O economista do Dieese destaca ainda que o Brasil apresenta há meses condições econômicas que permitem um processo de redução da Selic. “Temos um cenário com mercado de trabalho pouco aquecido, ainda há um grande contingente de desempregados, subutilizados, precarizados, com renda baixa, o que significa que não temos um cenário de excesso de consumo. O cenário na realidade é de uma população muito endividada que, justamente por conta dos juros elevados, gasta uma parcela cada vez maior de sua renda para pagar dívidas não sobrando recursos para consumir”.
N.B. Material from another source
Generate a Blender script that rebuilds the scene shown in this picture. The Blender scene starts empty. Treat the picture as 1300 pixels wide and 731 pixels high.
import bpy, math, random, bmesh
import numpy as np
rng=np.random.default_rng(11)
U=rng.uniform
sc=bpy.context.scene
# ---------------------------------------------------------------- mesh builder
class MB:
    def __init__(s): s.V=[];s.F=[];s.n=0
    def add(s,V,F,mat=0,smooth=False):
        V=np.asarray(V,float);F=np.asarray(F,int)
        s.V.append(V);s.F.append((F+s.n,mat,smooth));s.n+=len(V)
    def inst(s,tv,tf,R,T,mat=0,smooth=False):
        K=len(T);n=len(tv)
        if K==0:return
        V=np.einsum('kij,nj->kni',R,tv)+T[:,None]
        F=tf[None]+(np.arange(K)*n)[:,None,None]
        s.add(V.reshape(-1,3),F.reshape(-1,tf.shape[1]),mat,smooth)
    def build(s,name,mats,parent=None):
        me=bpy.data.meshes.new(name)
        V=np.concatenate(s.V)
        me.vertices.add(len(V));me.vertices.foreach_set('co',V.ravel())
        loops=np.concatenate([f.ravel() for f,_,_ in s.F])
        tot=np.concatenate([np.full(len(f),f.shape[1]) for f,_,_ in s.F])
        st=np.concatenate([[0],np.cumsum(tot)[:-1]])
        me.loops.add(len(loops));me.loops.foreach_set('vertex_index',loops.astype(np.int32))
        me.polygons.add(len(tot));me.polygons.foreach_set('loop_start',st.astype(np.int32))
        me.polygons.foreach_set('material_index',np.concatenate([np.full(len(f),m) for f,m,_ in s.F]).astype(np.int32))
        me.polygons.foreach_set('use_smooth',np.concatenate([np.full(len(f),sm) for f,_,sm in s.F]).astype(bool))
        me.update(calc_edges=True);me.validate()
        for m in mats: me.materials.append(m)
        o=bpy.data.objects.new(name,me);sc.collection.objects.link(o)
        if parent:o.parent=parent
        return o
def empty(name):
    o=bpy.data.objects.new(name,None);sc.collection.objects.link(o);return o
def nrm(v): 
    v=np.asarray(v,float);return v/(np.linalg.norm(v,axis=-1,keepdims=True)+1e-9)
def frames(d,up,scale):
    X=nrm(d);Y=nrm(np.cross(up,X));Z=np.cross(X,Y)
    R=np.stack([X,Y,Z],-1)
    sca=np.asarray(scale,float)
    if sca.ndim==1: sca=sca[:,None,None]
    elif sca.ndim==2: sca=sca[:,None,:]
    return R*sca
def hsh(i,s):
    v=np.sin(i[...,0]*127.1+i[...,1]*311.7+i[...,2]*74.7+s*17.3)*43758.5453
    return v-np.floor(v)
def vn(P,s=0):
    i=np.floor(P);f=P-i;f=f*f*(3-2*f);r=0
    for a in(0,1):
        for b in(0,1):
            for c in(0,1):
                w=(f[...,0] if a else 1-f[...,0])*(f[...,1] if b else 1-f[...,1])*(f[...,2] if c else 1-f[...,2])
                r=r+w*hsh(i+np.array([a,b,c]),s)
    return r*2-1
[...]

Cavarzan completa que, apesar do desempenho acima do esperado no primeiro trimestre do ano em função do agronegócio, a atividade econômica brasileira segue estagnada. “A inflação em si caminha firmemente para um processo de redução brusca com os principais fatores que levaram a elevação dos preços no ano passado (como choque na taxa de câmbio, guerra da Ucrania, política de preços da Petrobras e safras agrícolas ruins) sob controle. Sendo assim não existe razão econômica que justifique a manutenção dos atuais patamares de juros no país”, conclui.